The University of Oklahoma finally made the right call this weekend, and it only took a student getting slapped with a zero for citing the Bible in a psychology paper to get there.
Last Thursday, Turning Point USA OU laid out what happened to freshman Samantha Fulnecky. She was assigned a 650-word reaction essay about how society perceives gender roles. Fulnecky did exactly that.
She argued that traditional gender roles shouldn’t automatically be labeled “stereotypes” and said removing gender entirely from society would take us “farther from God’s original plan.”
You may agree or disagree with her beliefs.
That’s not the issue.
The issue is that instructor Mel Curtis, a graduate student and transgender professor in the program, responded by giving her a zero out of 25 and then accusing her of being “offensive.”
Not “off-topic.”
Not “needs revision.”
A complete, nuclear-grade failure for expressing a viewpoint the instructor disliked.
Curtis even told her it was offensive to call an entire group of people “demonic” — an interpretation based on Curtis’s reading of her religious argument, not an actual violation of the assignment. The comment read more like a personal rebuke than academic feedback.
This wasn’t grading.
It was gatekeeping.
And it’s exactly why conservative students at OU stay quiet in class. They know professors can preach about “inclusion” during lecture but throw the book away when a student’s faith doesn’t align with campus orthodoxy.
So when TPUSA OU blasted the decision — saying OU shouldn’t be letting ideologically unstable instructors near undergrads — it hit a nerve. They weren’t the only ones noticing what was going on.
By Sunday night, OU had shifted out of neutral and into full damage-control mode. In a sharply worded statement, university officials said they take First Amendment concerns seriously, especially religious freedom.
More importantly, they said they had already “acted swiftly” once Fulnecky’s complaint was filed.
And here’s the headline: The instructor has been placed on administrative leave.
Good.
That is the exact, appropriate response when a grading decision crosses from academic evaluation into ideological punishment.
OU confirmed that the formal grade-appeals process had been activated and that steps were taken to ensure the student faced no academic harm from the zero. A full-time professor has now taken over the course for the rest of the semester. The university also said Fulnecky’s complaint of religious discrimination is now under official review.

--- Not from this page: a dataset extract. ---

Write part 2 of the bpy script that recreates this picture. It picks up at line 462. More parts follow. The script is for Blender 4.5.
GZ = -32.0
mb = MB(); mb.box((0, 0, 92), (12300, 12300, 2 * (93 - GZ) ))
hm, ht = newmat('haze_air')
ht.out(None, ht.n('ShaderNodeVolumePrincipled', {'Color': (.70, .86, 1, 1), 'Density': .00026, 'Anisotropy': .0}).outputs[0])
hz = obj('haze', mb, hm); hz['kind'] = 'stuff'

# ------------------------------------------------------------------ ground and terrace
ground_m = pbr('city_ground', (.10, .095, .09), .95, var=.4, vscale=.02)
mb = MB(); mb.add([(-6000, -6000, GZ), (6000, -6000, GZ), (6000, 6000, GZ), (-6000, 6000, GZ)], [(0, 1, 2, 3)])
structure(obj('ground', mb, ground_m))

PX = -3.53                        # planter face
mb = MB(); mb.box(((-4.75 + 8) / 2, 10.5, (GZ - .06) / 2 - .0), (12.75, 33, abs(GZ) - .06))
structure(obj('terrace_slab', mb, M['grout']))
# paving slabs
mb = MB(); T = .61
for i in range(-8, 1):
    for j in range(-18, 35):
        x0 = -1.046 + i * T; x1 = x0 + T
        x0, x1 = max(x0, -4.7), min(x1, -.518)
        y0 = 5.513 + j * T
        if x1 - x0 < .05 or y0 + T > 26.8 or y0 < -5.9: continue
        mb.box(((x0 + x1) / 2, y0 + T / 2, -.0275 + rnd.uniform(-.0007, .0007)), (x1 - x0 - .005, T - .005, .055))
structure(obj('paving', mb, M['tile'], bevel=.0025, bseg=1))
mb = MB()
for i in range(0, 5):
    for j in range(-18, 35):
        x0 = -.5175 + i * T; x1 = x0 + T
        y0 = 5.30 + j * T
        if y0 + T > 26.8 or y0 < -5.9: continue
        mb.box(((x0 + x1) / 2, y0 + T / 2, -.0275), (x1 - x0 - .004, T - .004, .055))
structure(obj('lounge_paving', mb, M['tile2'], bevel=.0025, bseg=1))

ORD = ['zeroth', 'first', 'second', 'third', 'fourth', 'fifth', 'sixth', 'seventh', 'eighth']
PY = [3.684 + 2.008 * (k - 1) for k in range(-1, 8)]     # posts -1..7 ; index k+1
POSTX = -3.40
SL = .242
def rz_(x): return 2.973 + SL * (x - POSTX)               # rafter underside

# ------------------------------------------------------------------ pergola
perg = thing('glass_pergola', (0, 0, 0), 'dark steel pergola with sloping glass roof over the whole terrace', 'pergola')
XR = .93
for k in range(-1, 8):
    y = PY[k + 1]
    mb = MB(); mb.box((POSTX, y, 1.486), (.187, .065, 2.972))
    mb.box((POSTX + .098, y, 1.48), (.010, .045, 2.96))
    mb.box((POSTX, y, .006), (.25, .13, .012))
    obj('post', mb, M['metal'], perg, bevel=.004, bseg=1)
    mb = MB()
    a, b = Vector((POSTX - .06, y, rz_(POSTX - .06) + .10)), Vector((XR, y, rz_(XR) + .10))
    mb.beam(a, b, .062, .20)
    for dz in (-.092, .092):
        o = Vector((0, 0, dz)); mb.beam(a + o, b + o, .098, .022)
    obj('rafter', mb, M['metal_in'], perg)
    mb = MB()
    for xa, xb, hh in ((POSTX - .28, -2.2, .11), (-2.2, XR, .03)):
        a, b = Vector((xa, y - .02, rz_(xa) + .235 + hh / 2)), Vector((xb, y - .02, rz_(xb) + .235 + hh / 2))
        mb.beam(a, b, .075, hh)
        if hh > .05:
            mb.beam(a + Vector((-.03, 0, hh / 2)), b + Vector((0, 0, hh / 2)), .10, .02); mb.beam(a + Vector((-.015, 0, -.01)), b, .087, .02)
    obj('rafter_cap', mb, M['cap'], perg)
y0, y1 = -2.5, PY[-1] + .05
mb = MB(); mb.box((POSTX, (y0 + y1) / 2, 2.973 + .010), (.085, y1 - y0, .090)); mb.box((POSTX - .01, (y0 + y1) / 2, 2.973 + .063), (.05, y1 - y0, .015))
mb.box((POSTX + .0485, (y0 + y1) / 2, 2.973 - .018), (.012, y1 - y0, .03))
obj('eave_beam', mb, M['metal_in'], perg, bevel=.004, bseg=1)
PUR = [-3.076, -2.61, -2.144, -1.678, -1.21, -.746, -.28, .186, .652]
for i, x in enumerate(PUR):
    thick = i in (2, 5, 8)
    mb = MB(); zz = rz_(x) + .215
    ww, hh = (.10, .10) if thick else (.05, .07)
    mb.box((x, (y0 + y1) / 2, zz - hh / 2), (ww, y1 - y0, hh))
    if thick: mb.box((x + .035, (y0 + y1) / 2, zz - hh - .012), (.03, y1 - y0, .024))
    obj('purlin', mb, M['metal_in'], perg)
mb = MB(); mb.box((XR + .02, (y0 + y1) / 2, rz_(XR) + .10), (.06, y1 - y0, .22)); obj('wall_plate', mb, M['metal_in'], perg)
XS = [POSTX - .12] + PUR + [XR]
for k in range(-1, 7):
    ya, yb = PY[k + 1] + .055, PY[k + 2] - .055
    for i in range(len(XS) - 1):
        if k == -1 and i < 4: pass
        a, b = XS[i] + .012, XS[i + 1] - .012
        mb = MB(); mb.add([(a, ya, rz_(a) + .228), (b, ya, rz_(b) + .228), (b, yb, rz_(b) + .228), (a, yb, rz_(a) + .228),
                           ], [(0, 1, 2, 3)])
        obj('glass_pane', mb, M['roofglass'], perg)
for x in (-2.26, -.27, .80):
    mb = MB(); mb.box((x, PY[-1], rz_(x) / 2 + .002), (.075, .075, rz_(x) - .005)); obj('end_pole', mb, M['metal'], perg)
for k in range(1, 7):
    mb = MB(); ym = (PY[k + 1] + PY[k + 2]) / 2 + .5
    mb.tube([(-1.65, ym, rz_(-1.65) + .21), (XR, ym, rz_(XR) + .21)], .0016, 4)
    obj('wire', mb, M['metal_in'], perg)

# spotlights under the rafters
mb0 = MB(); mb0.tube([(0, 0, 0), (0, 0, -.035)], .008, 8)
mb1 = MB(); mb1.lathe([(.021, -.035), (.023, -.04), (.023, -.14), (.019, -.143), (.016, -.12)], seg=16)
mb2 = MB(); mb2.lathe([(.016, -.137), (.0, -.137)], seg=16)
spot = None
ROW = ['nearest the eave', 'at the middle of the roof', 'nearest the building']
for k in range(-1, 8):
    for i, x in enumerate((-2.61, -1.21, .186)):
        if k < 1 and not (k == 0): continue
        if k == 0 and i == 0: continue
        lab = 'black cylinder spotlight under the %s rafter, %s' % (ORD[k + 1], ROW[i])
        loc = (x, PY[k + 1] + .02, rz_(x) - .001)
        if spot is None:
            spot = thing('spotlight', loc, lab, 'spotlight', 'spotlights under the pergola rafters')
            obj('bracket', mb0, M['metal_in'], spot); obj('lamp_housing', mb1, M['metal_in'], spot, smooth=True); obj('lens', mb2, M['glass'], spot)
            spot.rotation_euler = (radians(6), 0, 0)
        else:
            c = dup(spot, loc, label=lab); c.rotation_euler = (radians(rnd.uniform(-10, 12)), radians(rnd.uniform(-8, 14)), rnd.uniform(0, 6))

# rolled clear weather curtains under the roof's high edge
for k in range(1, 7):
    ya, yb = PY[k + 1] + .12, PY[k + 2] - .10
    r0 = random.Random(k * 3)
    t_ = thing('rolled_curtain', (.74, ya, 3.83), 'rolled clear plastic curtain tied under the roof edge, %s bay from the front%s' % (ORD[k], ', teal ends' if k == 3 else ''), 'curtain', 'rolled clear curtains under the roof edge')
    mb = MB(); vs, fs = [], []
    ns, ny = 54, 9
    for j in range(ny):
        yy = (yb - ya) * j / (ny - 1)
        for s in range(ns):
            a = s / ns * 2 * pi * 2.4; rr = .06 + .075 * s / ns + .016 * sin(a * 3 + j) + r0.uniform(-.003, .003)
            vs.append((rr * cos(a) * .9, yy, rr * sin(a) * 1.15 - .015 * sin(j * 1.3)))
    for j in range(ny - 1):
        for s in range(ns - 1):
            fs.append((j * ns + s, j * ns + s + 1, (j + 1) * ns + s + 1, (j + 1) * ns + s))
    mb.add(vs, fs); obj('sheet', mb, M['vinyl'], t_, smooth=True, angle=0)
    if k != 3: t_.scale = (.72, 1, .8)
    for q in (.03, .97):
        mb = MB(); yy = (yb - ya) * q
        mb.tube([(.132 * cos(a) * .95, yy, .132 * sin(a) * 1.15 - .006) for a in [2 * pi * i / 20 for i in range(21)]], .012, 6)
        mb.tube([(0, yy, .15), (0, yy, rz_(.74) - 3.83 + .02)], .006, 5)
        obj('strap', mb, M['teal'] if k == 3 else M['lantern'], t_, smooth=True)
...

All of these are the right steps — and frankly, overdue ones.
Because this wasn’t a “difference of opinion.”
It wasn’t a debate about methodology.
It was a case of an instructor using their authority to shut down a student’s religious viewpoint.
When a professor — graduate student or not — hands out zeros to students purely because their faith-informed view is “offensive,” that’s not teaching. It’s activism. And it has no place in a university classroom funded by taxpayers and built on the promise of open inquiry.
Suspending the instructor is not punitive.
It’s protective for students, for academic standards, and for OU’s credibility.
OU did the right thing here.
Now, the school needs to make sure something like this doesn’t happen again.